En el caso del Estado subsidiado, por ejemplo, todo lo que una persona recibe sin haber trabajado es porque otro lo trabajó por él. Cierto que el sistema debe garantizar una vida con unos mínimos de dignidad a las personas que eventualmente quedan desprotegidas. Pero no es menos cierto que el sistema deben intentar atraerlos de nuevo a la cadena productiva. Cosa bien distinta es que orienten la política a cronificar el subsidio y la ‘inutilización’ de las personas, tan habitual esto hoy en día.

‘Reparto’ de la riqueza

Por pura lógica, un gobierno no puede entregar nada a una persona que no produce si antes no se lo ‘ha quitado’ a otro que sí lo ha hecho. Cuando la mitad de las personas se dan cuenta de que es mejor no trabajar porque la otra mitad se hace cargo de ellas, y esta mitad se convence de que no vale la pena trabajar ni esforzarse para que se lo quiten para dárselo al que inducen a no hacer nada, ese es el fin del camino. El sistema se quiebra y se acaban las subvenciones porque no hay quien las produzca. Es la ruina económica y moral de la sociedad. Y ya lo hemos visto más de un vez en los sistemas comunistas.
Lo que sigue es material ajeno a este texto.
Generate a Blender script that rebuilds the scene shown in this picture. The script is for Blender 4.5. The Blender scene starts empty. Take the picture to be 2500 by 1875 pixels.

Aunque el buenista no lo crea, la riqueza no se puede multiplicar dividiéndola, ni siquiera es cierto que la riqueza se pueda redistribuir: la riqueza sólo se crea o se destruye. Y sólo se crea trabajando. Trabajando todos: el inteligente de Havard, el idiota de Stanford, los inmorales de su gobierno o las personas decentes, que afortunadamente somos la mayoría.